The apparent exoneration by federal investigators of New Jersey Governor Chris Christie in the scandal over the lane closures on a bridge last year may be good news for Christie, but other prospective 2016 GOP candidates should take notice. The media’s unhinged obsession with hyping and trumping up the story in an effort to take down a presidential candidate was just a warm-up act. Far from chastened, the media is almost certainly just getting started.
That means that if Christie really is exonerated–which he has been insisting he would be for months–conservatives should expect the leftist press to choose a new target. Although the coverage of this scandal leaves the mainstream press looking utterly humiliated, they won’t be humbled. A good precedent is when the New York Times concocted false accusations against John McCain in 2008 intended to destroy not just his campaign but his family; after the story was called out for the unethical hit job it was, especially on the right, then-Times editor Bill Keller responded: “My first tendency when they do that is to find the toughest McCain story we’ve got and put it on the front page.”
Getting called out for bias only makes the media more likely to give in to its vindictive instincts. This is the press version of an in-kind contribution, and those contributions don’t go to Republican campaigns.
In January conservative media watchers were passing around the statistics that showed the lopsided coverage the media was giving “Bridgegate” vs. the IRS scandal. One of the charts, which showed dedicated coverage over a fixed period of time, bothered reporters. In one of the unconvincing “defenses” of his fellow journalists, the Washington Post’s Chris Cillizza objected:
The comparison made in this chart in terms of coverage is not an apples to apples one. The IRS story broke on May 10. That’s a full 52 days before the Media Research Center began counting the minutes of news coverage devoted to it. The Christie story, on the other hand, broke in the Bergen Record on Jan. 8, the same day that MRC began tracking its mentions in the media.
What Cillizza actually demonstrated, unintentionally, was a far worse aspect of the coverage that was tougher to quantify but jumps off the screen from Cillizza’s post. And that is the general lack of interest on the part of reporters in digging into the government’s shocking misconduct–you know, practicing journalism. The lack of curiosity has been astounding.

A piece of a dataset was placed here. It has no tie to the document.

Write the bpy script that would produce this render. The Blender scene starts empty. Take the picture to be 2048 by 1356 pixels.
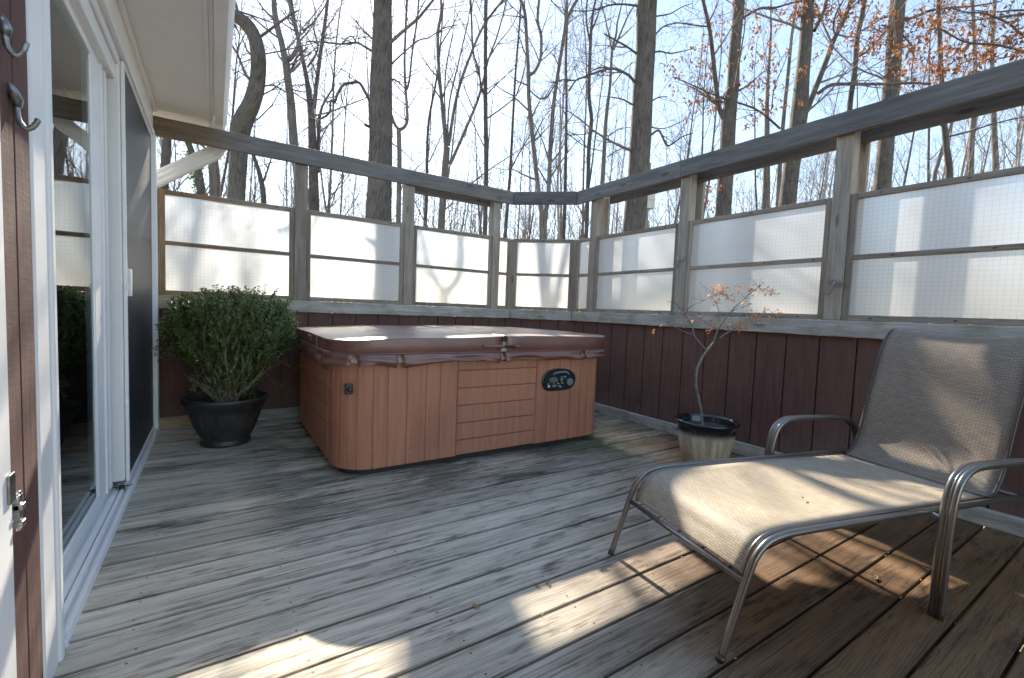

As our Pete Wehner wrote the other day, forget basic reporting: the press ignored a genuine piece of Benghazi-related news when it fell in their laps. That’s how the IRS developments happened too. The initial story was announced in the IRS’s attempt to get out in front of a report that had discovered the abuse of power and was going to detail its findings. The IRS decided to try to spin the news in advance to take control of the story.
And the recent revelations of the IRS’s ongoing strategy of destroying evidence during the investigation were brought to the public’s attention by the group Judicial Watch, which has been filing Freedom of Information Act requests for documents. The latest piece of news, that Attorney General Eric Holder’s office tried to coordinate a strategy with House Democrats to blunt the impact of future revelations about the IRS’s illegal targeting scheme, came to light because Holder’s office accidentally called Darrell Issa’s office instead of Democrat Elijah Cummings.
The difference in media coverage was only part of the story, then. The more serious part was that the media is just not doing their jobs when the target of the investigation is the Obama administration. That doesn’t mean all reporters, of course, or that they’re ignoring all stories. But the pattern is pretty clear: when we learn something about Obama administration misbehavior, it’s generally not from reporters, many of whom eventually get hired by the Obama administration.
The other aspect of the coverage gap is the type of story. Surely Cillizza thinks a staffer closing lanes on a bridge, however indefensible, is a different caliber of story than the IRS, at the encouragement of high-ranking Democrats, undertaking a targeting scheme to silence Obama’s critics in the lead-up to his reelection. Cillizza was right, in other words: conservatives weren’t comparing apples to apples. But he was wrong in thinking that stacked the deck in favor of conservatives’ conclusion; the opposite was the case.
We’ve already seen this with other prospective GOP 2016 candidates. When Wisconsin prosecutors initiated a wide-ranging “John Doe” investigation intended to silence conservative groups and voters in Wisconsin and level false allegations against Scott Walker, the media ran with the story. It turned out that the investigation was so unethical that those prosecutors now stand accused broad civil-rights violations. But the point of the coverage is to echo the false allegations against Walker, not to get the story right. So the media moved on.
And they moved on to Rick Perry, who was the target of an indictment so demented that only the most extreme liberals defended it. The point of the case, though, was to get headlines announcing Perry’s indictment. This one may have backfired because it was so insane that, aside from former Obama advisor Jim Messina, Rachel Maddow, and a couple writers for liberal magazines, the left tried to distance themselves from it. But the fact remains: Rick Perry is under indictment.
The criminalization of politics is part of the left’s broader lawfare strategy. This is the sort of thing repellent to democratic values and certainly should draw critical attention from the press. Instead, they’ve chosen to enable it.